82% dos profissionais acima de 50 anos afirmam já ter sofrido discriminação etária no trabalho
Esteja preparado para o preconceito
Infelizmente, mesmo com todos os seus atributos, você pode se deparar com situações de etarismo. O primeiro passo é reconhecer que isso não é culpa sua. O segundo é saber como agir.
Em processos seletivos, evite se colocar de forma defensiva. Foque no que você entrega, no valor que traz e na sua abertura para aprender. Se a empresa não reconhecer isso, talvez ela não seja o melhor lugar mesmo para você – aliás, para ninguém.
Já no ambiente de trabalho, se houver atitudes discriminatórias, é importante documentar os fatos e levar o ocorrido para um papo com a liderança ou com o RH. E lembre-se: preconceito etário também é discriminação e pode ser denunciado ao Ministério do Trabalho.
Reinvente sua carreira – se for o caso
Empreender, atuar como consultor ou mentor, entrar em nova área… Muita gente encontra sua segunda (ou terceira) vocação depois dos 50. Não tenha medo de mudar.
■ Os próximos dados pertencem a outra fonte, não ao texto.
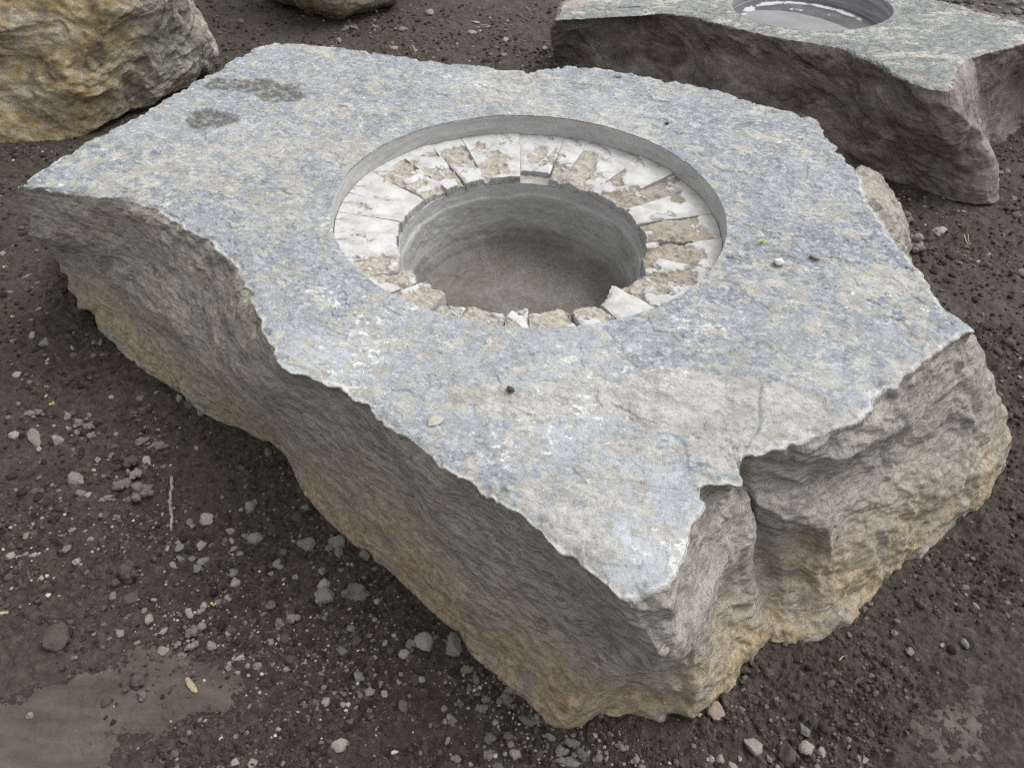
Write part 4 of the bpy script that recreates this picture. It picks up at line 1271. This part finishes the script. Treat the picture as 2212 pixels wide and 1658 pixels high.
Z4 = (0, 518.5); Z5 = (0, 1070.7); Z6 = (691, 1070.7); Z7 = (1434, 1070.7); Z3 = (1434, 0); Z2 = (691, 0)
LIST = {
 Z4: "103,812,50,38,p 190,483,32,28,g 205,597,45,36,p 272,632,62,55,g 565,618,28,20,p 617,630,30,38,g 667,938,28,26,p 850,936,52,34,g 1083,947,40,44,p 1150,975,95,60,d 1220,1033,46,50,g 60,312,30,24,g 15,70,34,30,p 200,1180,62,95,p 73,1177,58,50,p 335,1200,68,60,p 227,1250,32,32,p 312,1106,28,24,p 400,1125,30,26,p 455,1430,88,92,p 525,1532,60,48,p 475,1520,50,50,g 692,1158,28,24,p 957,1140,26,22,p 1190,1243,30,32,r 1632,1275,40,60,g 883,1318,46,52,p 582,1318,32,40,g 1518,1598,92,82,c 185,1042,44,36,c 232,1028,46,34,c 405,1055,50,50,c 470,1095,70,50,c 525,1115,70,60,c 455,1145,50,40,c 540,1160,50,30,c 865,1210,90,50,c 950,1225,100,60,c 730,1480,110,80,c 820,1420,80,70,c 860,1520,110,110,c 790,1345,90,90,b 648,1548,60,36,c 75,625,60,30,c 100,983,24,22,p 1855,1610,50,50,g 440,655,26,30,g 290,455,22,16,g 238,424,34,18,g 155,200,60,16,g 180,864,30,22,g 1820,1495,36,44,d 430,1250,22,22,p",
 Z5: "1253,120,80,74,p 1162,158,34,36,p 1398,188,56,44,p 1397,240,28,75,p 1408,295,58,38,p 1208,270,66,60,p 1075,262,46,36,p 1082,293,56,38,p 1005,292,34,30,p 1278,276,36,32,g 1350,265,28,28,p 1545,245,95,85,p 1490,222,50,60,c 1870,275,110,110,g 2062,255,135,95,g 2005,303,68,50,g 2060,330,52,70,g 2000,345,40,24,g 1700,385,90,70,g 1228,378,72,50,p 1188,415,52,46,g 1040,392,34,60,p 1085,362,44,48,g 1415,505,74,66,p 1410,452,64,60,g 1455,325,46,34,g 458,380,50,38,p 403,313,50,32,g 420,184,48,26,p 50,345,48,34,p 190,342,44,32,p 95,352,30,24,p 238,482,36,36,p 275,473,26,26,y 760,450,130,130,b 785,605,90,60,d 675,590,50,44,g 920,610,32,34,p 1228,643,40,40,p 1205,683,60,34,p 1145,700,52,60,p 1385,607,44,44,p 1218,773,50,52,p 1382,828,50,44,p 985,810,58,28,p 720,820,46,44,g 900,738,64,52,p 1285,895,56,64,p 980,930,64,60,p 1640,865,50,44,p 1610,930,72,52,p 1450,965,62,34,p 1505,1020,36,36,p 1435,1058,32,34,p 1555,1020,56,48,g 1740,1038,40,36,p 1958,433,48,50,g 1960,520,90,70,p 1968,600,120,120,p 1980,1238,50,46,p 2087,1258,44,44,p 2070,1500,98,76,p 1765,725,64,60,c 1160,820,80,80,c 1970,725,36,44,g 1420,1608,52,44,p 1525,1615,56,60,p 340,850,140,130,d 167,1318,44,34,p 830,1110,110,90,b 865,1205,60,60,c 1650,465,32,30,p 1795,465,50,40,g 1725,483,36,26,p 565,830,22,18,p 1165,905,70,60,c 1095,960,50,50,c 1070,890,50,40,c 1690,740,50,80,c 1600,700,40,30,c 1380,1030,50,50,c 700,110,40,30,c 540,240,46,30,g 610,100,34,30,p 640,130,34,24,p",
 Z6: "275,345,80,95,g 215,560,150,130,c 345,622,42,46,p 627,877,105,125,p 807,910,115,145,g 705,847,50,30,g 555,885,60,100,c 510,960,76,68,p 395,880,46,34,p 325,970,44,36,p 230,1095,70,74,p 615,1110,48,44,p 300,1185,58,56,p 390,1195,40,44,p 452,1548,44,26,w 778,1488,36,44,p 1165,1505,50,44,r 1195,1560,70,70,p 1065,1368,44,50,p 795,1360,70,70,c 955,1110,40,130,c 900,1050,80,70,c 850,1255,50,50,c 980,1290,80,70,c 1015,1235,60,60,c 1130,1230,90,80,c 1160,1180,70,60,c 1260,1370,90,70,c 1320,1350,60,70,c 1400,1450,70,50,c 1530,1490,100,70,c 1480,1550,90,70,c 1590,1560,90,70,c 1540,1620,110,60,c 1040,1470,70,80,c 1020,1570,70,80,c 1080,1640,70,50,g 920,1625,30,30,p 730,1065,24,24,p 683,1050,24,18,p 480,1125,30,40,r 125,920,60,70,g 220,855,80,60,d 1840,1520,70,60,c 1700,1590,70,60,c 1930,1600,60,60,c 1960,1640,50,50,c 840,1600,50,50,c 760,1290,40,50,c 180,790,50,60,c",
 Z7: "320,1300,110,95,r 550,1515,115,85,p 860,1425,100,62,g 770,1570,120,110,d 878,1535,80,90,p 960,1550,60,50,p 975,1477,28,28,p 348,1588,50,48,p 300,1590,40,40,p 435,1640,66,44,p 1235,1595,36,48,p 1190,1590,40,34,g 1405,840,44,34,p 1915,662,46,22,p 1500,948,44,40,g 1830,892,60,40,g 1700,905,20,30,p 700,1645,40,30,p 860,1655,90,30,p 945,1640,36,30,g 650,1590,60,36,g 260,1630,40,40,d 470,1590,30,30,p 540,1010,60,50,b 500,1060,60,50,b 640,1060,60,60,b 800,1210,60,60,b 690,1235,30,40,g 1560,650,60,50,b 1680,700,50,40,b 1240,960,60,50,b",
 Z3: "1690,1395,64,56,p 1520,1425,40,26,g 1470,1150,26,24,g 1480,1320,80,50,c 1530,1490,110,90,c 2145,1190,40,30,p 2030,1097,26,30,g 2055,1025,40,18,g 2105,1020,30,24,g 1990,1535,28,22,p 1810,1590,26,20,g 1600,1355,22,16,p 1880,1560,24,18,p 1925,1575,26,20,p 1900,1600,22,18,g",
 Z2: "1135,238,46,28,p 925,188,60,24,p 567,290,32,44,r 455,287,46,22,p 112,235,30,30,g 75,278,32,28,g 500,170,60,36,c 1372,292,32,24,p 1262,40,30,18,g 670,70,50,40,g 1120,330,40,24,g 1040,325,30,16,g 160,168,60,24,c 200,165,50,24,c 1000,150,90,20,c 330,158,40,24,c 950,125,60,16,p 1470,18,30,24,p 1140,115,30,24,p 975,172,26,16,p",
}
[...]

Avalie suas paixões, seus talentos e o que faz sentido para você agora.
Nessa fase da vida, você já sabe o que não quer. Use isso a seu favor. Uma mudança de rota pode trazer não apenas retorno financeiro, mas também mais realização.
Cuide da sua energia
Não se trata apenas de ter um bom currículo. Sua energia pessoal, sua atitude e sua presença são elementos-chave. Isso inclui cuidar da saúde, manter-se ativo mentalmente, ter hobbies, cultivar uma boa autoestima e não perder a curiosidade.
Profissionais maduros que inspiram são aqueles que mostram prazer no que fazem, que sabem rir de si mesmos e que continuam aprendendo, mesmo quando já sabem muito.
Ser um profissional com mais de 50 anos não é um obstáculo em si. Pode ser, na verdade, seu maior diferencial. Experiência, resiliência, visão de futuro e capacidade de liderança são qualidades cada vez mais valorizadas – desde que estejam acompanhadas de movimento, atualização e disposição.
O fato é que o mercado está mudando e, independentemente da sua idade, você pode ser parte ativa dessa transformação. Afinal, se você chegou até aqui com força para carregar tanta bagagem nas costas, quem pode dizer que está velho demais para ir ainda mais longe?